The predominant profile that came out of Nabokov’s novel
Lolita, was that
of a vixen, a young girl on the cusp of womanhood, willing to use her charms to entice and snare a middle-aged man into sexual seduction. Thus, the
nymphet was born. But as Nabokov, himself, acknowledges there is another seduction going on and he describes it as “Old Europe debauching Young America.” Nabokov offers us a rare and fascinating glimpse into the mind of a pedophile.
The protagonist, Humbert Humbert is a middle-aged savant, who, at first, begins a long and emotional seduction of an adolescent girl, Lolita. Later, Humbert takes his obsession further with the girl by initiating a sexual relationship.
The story is written as a memoir. Humbert begins his erotic
prepubescent musings with the sentence: “Now I wish to introduce the following idea. Between the age limits of 9 and 14 there occur maidens who, to certain bewitched travelers, twice or many times older than they, reveal their true nature which is not human, but nymphic (that is, demoniac); and these chosen creatures I propose to designate as “nymphets.” He goes on to reveal his fantasy of an “enchanted” island, “mirrory beaches and rosy rocks” “haunted’ by “these nymphets and surrounded by a vast, misty sea.”

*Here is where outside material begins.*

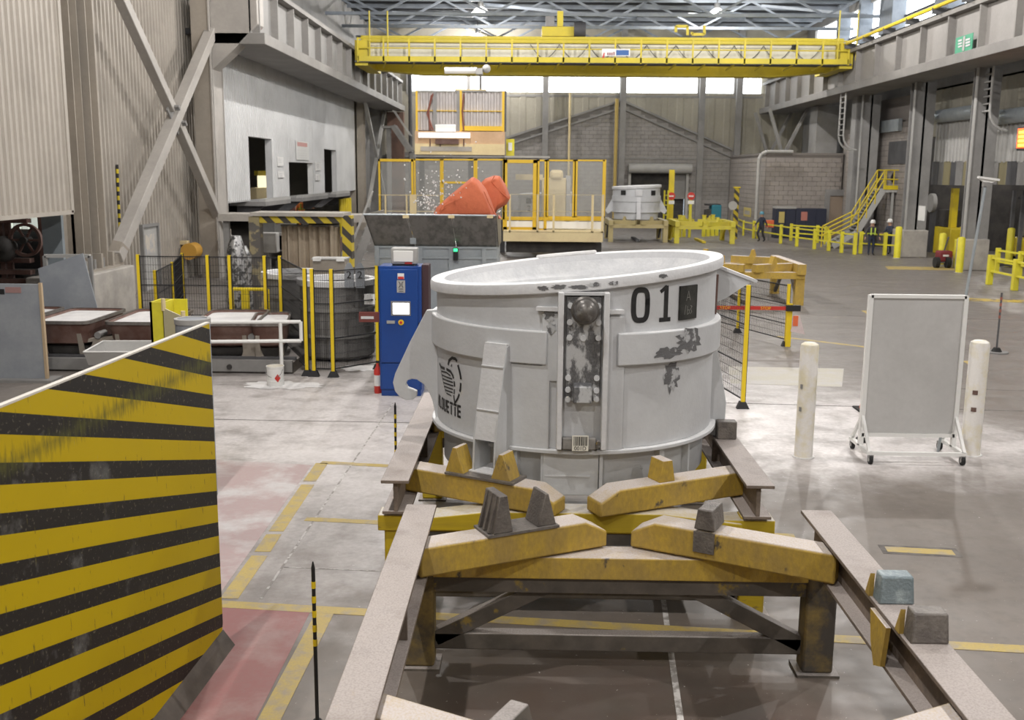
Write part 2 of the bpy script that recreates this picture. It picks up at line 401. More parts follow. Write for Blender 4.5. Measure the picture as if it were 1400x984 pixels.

Humbert states that “a normal man given a group photograph of
school girls or Girl Scouts and asked to point out the comeliest one will not necessarily choose the nymphet among them. You have to be an artist and a madman, a creature of infinite melancholy, with a bubble of hot poison in your loins and a super-voluptuous flame permanently aglow in your subtle spine (oh, how you have to cringe and hide!)... Is the “artist” and “madman” also a pedophile? He knows his desires are forbidden for he says “Oh, how you have to cringe and hide!” This “artist” can identify the “ineffable signs” of these nymphets: “the slightly feline outline of a cheekbone, the slenderness of a downy limb, and other indices” which bring the “artist” to “tears of tenderness”. According to Humbert, these nymphets stand out among a group of children; he states “a demon among the wholesome children”. Furthermore, he admits that the so-called nymphet is unaware of her charms “and unconscious herself of her fantastic power.” She is not deliberately trying to be seductive of anyone.
Humbert goes on to instruct the reader, whom he calls the “student” in the rules of the game: “The student should not be surprised to learn that there must be a gap of several years, never less than ten I should say, generally thirty or forty, and as many as ninety in a few known cases, between maiden and man to enable the latter to come under a nymphet’s spell.” It is generally known that the sexual thrill that a pedophile derives from a child, at least in part, comes from the inequality of power and status between child and adult, with the child being, of course, less powerful. The potency and beauty of Humbert’s childhood romantic and sexual experience with his sweetheart, which ended in tragedy, leaves an indelible imprint on Humbert’s soul and mind. He seeks this kind of experience again; however, he is no longer an adolescent but a middle-aged man and he seeks a replay of this experience with prepubescent girls.
An important characteristic of some pedophiles is that they can sustain sexual relationships with adult women. Humbert states that “overtly, I had so-called normal relationships with a number of terrestrial women having pumpkins or pears for breasts”...He states that he was just like any other adult male who had adult sexual relations with women: “I am ready to believe that the sensations I derived from natural fornication were much the same as those known to normal big males consorting with their normal big mates...However, he admits to harboring a secret knowledge and desire and it is much more sexually powerful than the outward one: “The trouble was that those gentlemen had not, and I had, caught glimpses of an incomparably more poignant bliss. The dimmest of my pollutive dreams was a thousand times more dazzling than all the adultery the most virile writer of genius or the most talented impotent might imagine.” This too, is true of a pedophile; their sexual fantasies of children are much more sexually arousing and powerful to them than their adult sexual encounters, thus the word “bliss” that Humbert uses. He even describes the fascination he has with the body of a prepubescent girl: “The bud-stage of breast development appears early (10.7 years) in the sequence of somatic changes accompanying pubescence. And the maturational item available is the first appearance of pigmented pubic hair (11.2 years). My little cup brims with tiddles.”
Humbert’s character is not without sympathy; he has suffered much in his life, he still carries a wound that will not heal. It is this very wound that attracts Lolita to him, her youth reminds him of his first love, who died tragically.
With this intriguing beginning, the story of Lolita continues. Its depiction of a middle-aged English professor having an illicit affair with a young girl, Lolita, is to say the least, a page-turner. Nabokov’s novel Lolita is intriguing, mesmerizing and disturbing and remains a classic still. It is definitely worth the read.